Original way: pour in bowl, let sit for 30+ minutes, scrap top layer of foamy bubbles off carefully, then pour into dispenser bottles.
Risk of easy way: you might have a few bubbles interfering with your squeezing the stuff out neatly.
You can do the next step now, or within a week if you store the batter in the fridge.
Maybe harder way: Put 7 cups water into the biggest bowl you have. Add 10g-20g of calcium lactate powder. (10g is recipe. I did that, and then 20g, made noodles MUCH bigger 2nd time. Texture was better 2nd time. Not sure if it’s noodle size or lactate amount but I figure it doesn’t hurt to be in the middle). Stir until dissolved, it will become clear. I was told that cold water works a bit better but that does make dissolving it harder so instead"
Easier way: pour 7 cups water the calcium lactate into clean blender, blend 30s till dissolved fully, then pour that into bowl. Do that BEFORE you make the noodles to simplify (blender is clean then) but be sure you rinse the blender after!!
In the bowl:
While stirring slowly to keep the water moving (keep your stir tool near middle of bowl so it’s not in the way), on the edge where the water is moving most, squeeze out your batter. The moment it hits the water it becomes a noodle. When bowl is getting full, put noodles to the side in a bowl to make room to do more. When fully done, put them all in that water and put it in the fridge for a few hours to firm up more.

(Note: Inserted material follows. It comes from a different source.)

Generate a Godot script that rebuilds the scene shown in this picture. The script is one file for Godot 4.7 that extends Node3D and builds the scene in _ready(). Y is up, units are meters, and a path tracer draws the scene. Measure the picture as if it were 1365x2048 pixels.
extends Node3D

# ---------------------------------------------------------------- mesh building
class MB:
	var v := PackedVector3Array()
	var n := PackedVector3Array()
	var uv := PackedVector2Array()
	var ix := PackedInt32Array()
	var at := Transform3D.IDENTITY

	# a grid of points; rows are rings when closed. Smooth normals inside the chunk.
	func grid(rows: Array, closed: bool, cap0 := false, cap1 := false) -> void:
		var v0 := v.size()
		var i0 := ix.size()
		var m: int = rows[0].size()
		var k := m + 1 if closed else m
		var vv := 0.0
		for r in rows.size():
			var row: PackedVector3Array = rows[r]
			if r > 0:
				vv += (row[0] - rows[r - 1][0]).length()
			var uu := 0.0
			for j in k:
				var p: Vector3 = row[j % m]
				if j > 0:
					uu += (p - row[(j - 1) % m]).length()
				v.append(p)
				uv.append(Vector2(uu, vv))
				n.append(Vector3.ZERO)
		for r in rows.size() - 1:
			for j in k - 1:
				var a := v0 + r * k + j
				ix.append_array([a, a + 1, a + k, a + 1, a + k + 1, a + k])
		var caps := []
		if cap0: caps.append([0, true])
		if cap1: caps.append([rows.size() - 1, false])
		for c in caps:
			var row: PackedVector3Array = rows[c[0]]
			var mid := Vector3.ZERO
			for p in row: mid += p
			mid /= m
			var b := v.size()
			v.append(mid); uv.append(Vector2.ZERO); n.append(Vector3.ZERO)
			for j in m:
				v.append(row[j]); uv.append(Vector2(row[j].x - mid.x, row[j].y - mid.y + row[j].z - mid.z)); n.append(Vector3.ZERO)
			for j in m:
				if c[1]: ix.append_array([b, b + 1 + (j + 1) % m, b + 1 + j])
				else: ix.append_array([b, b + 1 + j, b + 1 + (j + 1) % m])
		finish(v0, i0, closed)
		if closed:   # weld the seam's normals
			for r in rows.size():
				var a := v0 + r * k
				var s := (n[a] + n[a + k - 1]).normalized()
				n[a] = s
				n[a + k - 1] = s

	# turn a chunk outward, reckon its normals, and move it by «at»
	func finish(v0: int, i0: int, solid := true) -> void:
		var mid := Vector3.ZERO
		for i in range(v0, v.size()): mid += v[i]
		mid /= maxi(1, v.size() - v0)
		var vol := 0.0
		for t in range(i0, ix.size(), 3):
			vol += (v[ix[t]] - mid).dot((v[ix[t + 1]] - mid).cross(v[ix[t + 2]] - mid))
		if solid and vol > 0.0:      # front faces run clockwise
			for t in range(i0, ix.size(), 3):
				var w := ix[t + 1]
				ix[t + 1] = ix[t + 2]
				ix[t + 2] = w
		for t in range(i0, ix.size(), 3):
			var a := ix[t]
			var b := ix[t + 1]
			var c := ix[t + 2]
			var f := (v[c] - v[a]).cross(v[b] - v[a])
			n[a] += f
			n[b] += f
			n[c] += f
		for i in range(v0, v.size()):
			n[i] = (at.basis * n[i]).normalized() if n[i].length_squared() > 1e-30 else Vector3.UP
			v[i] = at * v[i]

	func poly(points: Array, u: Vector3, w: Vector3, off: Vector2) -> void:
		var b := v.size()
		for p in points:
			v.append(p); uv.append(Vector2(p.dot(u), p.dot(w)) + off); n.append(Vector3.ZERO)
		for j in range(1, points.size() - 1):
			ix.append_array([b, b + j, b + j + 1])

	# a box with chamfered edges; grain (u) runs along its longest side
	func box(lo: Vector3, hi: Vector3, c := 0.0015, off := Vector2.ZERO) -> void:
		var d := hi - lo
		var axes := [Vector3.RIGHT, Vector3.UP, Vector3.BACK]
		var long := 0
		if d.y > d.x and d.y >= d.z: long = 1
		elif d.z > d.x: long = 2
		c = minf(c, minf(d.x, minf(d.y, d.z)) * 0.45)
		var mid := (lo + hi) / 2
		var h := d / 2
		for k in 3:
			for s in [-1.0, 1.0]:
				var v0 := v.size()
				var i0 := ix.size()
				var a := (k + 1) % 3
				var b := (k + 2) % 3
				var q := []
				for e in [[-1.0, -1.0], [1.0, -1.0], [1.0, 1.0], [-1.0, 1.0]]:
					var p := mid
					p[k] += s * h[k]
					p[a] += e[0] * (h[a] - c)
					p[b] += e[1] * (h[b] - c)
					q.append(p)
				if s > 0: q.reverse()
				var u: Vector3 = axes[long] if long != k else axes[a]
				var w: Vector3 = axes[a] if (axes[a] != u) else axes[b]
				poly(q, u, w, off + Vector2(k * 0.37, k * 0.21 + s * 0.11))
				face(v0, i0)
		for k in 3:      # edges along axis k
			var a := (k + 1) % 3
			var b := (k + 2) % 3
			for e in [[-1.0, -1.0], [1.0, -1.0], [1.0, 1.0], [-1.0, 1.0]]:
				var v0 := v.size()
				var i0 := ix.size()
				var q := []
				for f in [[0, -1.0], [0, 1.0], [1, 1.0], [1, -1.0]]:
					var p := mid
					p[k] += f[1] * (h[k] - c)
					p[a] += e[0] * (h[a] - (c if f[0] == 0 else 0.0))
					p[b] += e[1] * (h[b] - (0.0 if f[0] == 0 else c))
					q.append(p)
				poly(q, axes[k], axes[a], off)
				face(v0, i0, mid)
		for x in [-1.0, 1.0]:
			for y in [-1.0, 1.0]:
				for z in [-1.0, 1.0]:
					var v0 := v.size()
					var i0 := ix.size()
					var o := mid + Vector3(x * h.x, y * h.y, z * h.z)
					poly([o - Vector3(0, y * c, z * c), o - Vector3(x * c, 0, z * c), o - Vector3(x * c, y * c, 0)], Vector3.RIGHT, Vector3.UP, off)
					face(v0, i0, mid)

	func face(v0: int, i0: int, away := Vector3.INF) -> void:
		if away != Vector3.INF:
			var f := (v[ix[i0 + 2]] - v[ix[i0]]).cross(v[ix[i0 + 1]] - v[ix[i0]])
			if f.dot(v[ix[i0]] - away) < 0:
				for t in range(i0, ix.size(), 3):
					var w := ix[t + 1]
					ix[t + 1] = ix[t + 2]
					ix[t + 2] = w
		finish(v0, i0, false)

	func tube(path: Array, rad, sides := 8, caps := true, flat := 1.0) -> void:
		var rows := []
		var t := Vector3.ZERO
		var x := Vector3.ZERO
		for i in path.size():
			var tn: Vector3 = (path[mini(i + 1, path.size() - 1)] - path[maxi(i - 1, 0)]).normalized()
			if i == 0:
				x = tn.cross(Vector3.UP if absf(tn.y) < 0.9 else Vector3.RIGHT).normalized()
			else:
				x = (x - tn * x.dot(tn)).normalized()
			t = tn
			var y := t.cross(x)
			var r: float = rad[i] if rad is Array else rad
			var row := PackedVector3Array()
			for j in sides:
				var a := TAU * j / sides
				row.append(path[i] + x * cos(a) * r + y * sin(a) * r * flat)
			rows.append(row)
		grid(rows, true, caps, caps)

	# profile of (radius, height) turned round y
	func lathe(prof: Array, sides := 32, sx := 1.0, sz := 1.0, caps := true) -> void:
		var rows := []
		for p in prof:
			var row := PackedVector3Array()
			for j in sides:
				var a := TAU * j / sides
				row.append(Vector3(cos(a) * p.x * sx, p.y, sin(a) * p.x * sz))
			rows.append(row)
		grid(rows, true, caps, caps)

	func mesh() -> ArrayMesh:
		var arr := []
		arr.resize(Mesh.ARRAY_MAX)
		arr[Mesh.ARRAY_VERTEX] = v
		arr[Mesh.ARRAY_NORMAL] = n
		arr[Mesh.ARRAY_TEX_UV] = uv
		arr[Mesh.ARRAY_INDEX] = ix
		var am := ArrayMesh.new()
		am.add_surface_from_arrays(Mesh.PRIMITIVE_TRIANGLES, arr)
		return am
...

They are ready to eat when you are, however you like.
This is about 1/4 batch. You see how the pressure I used in squeezing made the size of the noodle vary so much.
I used some batter for this that I’d left in the fridge for a few days as a test. Tonight or tomorrow I’ll be using the defrosted batter I had put into the freezer, to test that.
Various channels have tested cooking these in various ways. So far, dehydration is a fail, but baking, stiryfry, and just mixing into your soup or meatsauce works just fine.
I’m astounded this works. It’s like freaky magic. And they taste fine which is even weirder. But the texture is incredibly good, bit stretchy, just… it’s worth trying. The specialized ingredients do cost, esp. outside the USA. Lots of youtube videos on these in the keto world if you want to search.
If I get the very-modified-psmf breadish recipe to my liking, I’ll be on the meaty spaghetti and garlic bread diet.